I was responding to the suggestion made by others that the rationale for the ban was outlined in Joseph's 1836 letter to Oliver Cowdery. The Book of Abraham makes the connection between the "curse" and the priesthood restriction, using the same rationale that Joseph uses in this letter to justify slavery. How it's polemical to point out that obvious connection is beyond me. 

Posted
42 minutes ago, USU78 said:

Ridiculous pretentions to depth are not the same as actual depth. 

Pretentious judgment of others is hardly a laudable thing, especially when neither you nor I could carry Joseph's or Brigham's jockstraps.

You continue to personalize and sensationalize, and thus continue to miss the point.

Posted
23 minutes ago, CV75 said:

Simplistic and incomplete explanations (rather, assumptions) based in similarly incomplete evidence is OK for polemics and rhetoric, but that isn't where I'm going with this.

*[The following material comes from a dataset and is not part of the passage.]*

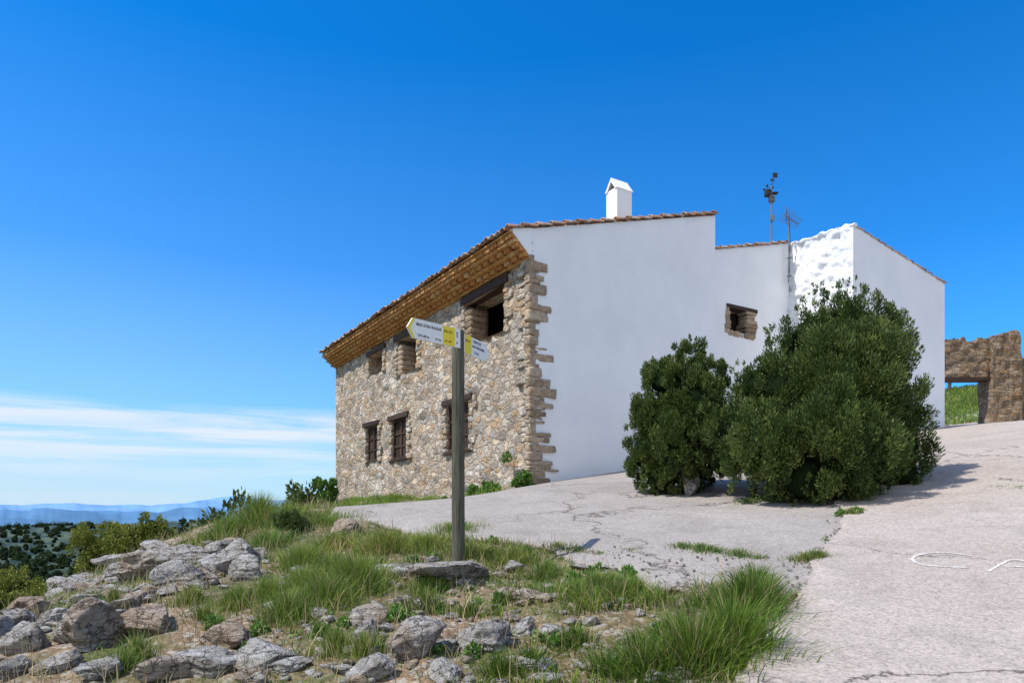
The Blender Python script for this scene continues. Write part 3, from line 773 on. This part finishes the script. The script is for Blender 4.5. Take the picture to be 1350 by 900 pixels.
def grass_obj(name, parts):
    V = np.vstack([p[0] for p in parts]); C = np.vstack([p[1] for p in parts]); m = len(V)//8
    b = (np.arange(m)*8)[:, None]
    F = np.concatenate([b+np.array([[0, 1, 3, 2]]), b+np.array([[2, 3, 5, 4]]), b+np.array([[4, 5, 7, 6]])], 0)
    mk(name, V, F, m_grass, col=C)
def notpaved(x, y): return ~(inpoly(x, y, roadP) | inpoly(x, y, padP))
GRN0, GRN1 = (.07, .125, .018), (.21, .31, .045)
parts = []
m = 430000
x = rng.uniform(-9, 3.5, m); y = rng.uniform(3.2, 24, m)
u = 675+900*x/y
dens = sst(-.15, .2, n2(x, y, 1.0, 4, 61)+.3*n2(x, y, 4., 2, 62))
lin = (u < 330) & (y < 10.5); dens = np.where(lin, dens*.3, dens)
dens = np.where(y > 9.5, np.maximum(dens, .5), dens)*np.where(y > 12, .75, 1)
insideh = ((x-.444)*.849+(y-16)*.528 > -.02) & ((x-.444)*-.528+(y-16)*.849 > -.02)
k = (rng.uniform(0, 1, m) < dens*.6) & notpaved(x, y) & ~insideh & (u > -60) & (u < 1200)
x, y = x[k], y[k]; m = len(x)
hn = .05+.13*sst(-.2, .5, n2(x, y, 1.1, 3, 77)); h = hn*rng.uniform(.4, 1.5, m)
parts.append(blades(x, y, h, rng.uniform(.004, .010, m)*(1+y/14), rng.uniform(.1, 1.2, m), GRN0, GRN1, dry=.11))
m = 12000; x = rng.uniform(-8, 3.2, m); y = rng.uniform(3.4, 20, m); insideh = ((x-.444)*.849+(y-16)*.528 > -.02) & ((x-.444)*-.528+(y-16)*.849 > -.02)
k = notpaved(x, y) & ~insideh & (n2(x, y, .9, 3, 90) > -.1); x, y = x[k], y[k]; m = len(x)
parts.append(blades(x, y, rng.uniform(.1, .34, m), np.full(m, .005)*(1+y/14), rng.uniform(0, .6, m), (.42, .34, .17), (.6, .5, .3)))
m = 20000; s_ = -rng.uniform(.05, 1.3, m)**1.0; t_ = rng.uniform(.6, 14.6, m); x = .444+.849*s_-.528*t_; y = 16+.528*s_+.849*t_
k = rng.uniform(0, 1, m) < np.clip(.35+.15*t_/3-.35*np.abs(s_+.2), .05, 1)*(.5+n2(x, y, 1.3, 3, 12)); x, y = x[k], y[k]; m = len(x)
parts.append(blades(x, y, rng.uniform(.06, .26, m), np.full(m, .016), rng.uniform(.1, .9, m), (.10, .19, .03), (.28, .42, .07)))
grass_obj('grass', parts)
# grass on the slope beyond the gateway
m = 26000; x = rng.uniform(24, 44, m); y = rng.uniform(38, 58, m)
grass_obj('hilltop_grass', [blades(x, y, rng.uniform(.15, .45, m), np.full(m, .05), rng.uniform(.1, .9, m), (.10, .18, .03), (.26, .36, .06))])
def tuft(u, v, r, h, nb, c0, c1, lean=.5, w=.006, dry=.1):
    cx, cy = gp(u, v); m = nb
    rr = r*np.abs(rng.normal(0, .55, m)); a = rng.uniform(0, 6.28, m)
    x = cx+rr*np.cos(a); y = cy+rr*np.sin(a)
    ba = a+rng.normal(0, .8, m)
    return blades(x, y, h*rng.uniform(.35, 1.15, m)*np.clip(1.05-.4*(rr/r), .3, 1), np.full(m, w)*rng.uniform(.6, 1.3, m)*(1+cy/14), lean*rng.uniform(.2, 1.6, m)*(.4+rr/r), c0, c1, ba, dry)
D0, D1 = (.045, .105, .014), (.16, .27, .04); L0, L1 = (.10, .17, .028), (.27, .36, .075)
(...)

No assumptions necessary. Brigham Young was explicit. He was also wrong.

Posted
41 minutes ago, USU78 said:

Yes. That's what our inheritance from European protestantism does to us occasionally.

Indeed.

Posted
10 minutes ago, jkwilliams said:

I was responding to the suggestion made by others that the rationale for the ban was outlined in Joseph's 1836 letter to Oliver Cowdery. The Book of Abraham makes the connection between the "curse" and the priesthood restriction, using the same rationale that Joseph uses in this letter to justify slavery. How it's polemical to point out that obvious connection is beyond me. 

I am responding to the various "connections" that do not indicate proactive or prescriptive connection between these ideas and instituting a ban. There is no ban in his letter, any more than there is a ban in the various quotes from Brigham Young that have been shared in this thread. The Book of Abraham likewise imposes no ban; the understanding that there was a restricted lineage was already been in place, even for him. A doctrinal point, correctly understood or not, does not an LDS priesthood ban imposed in the 19th century make.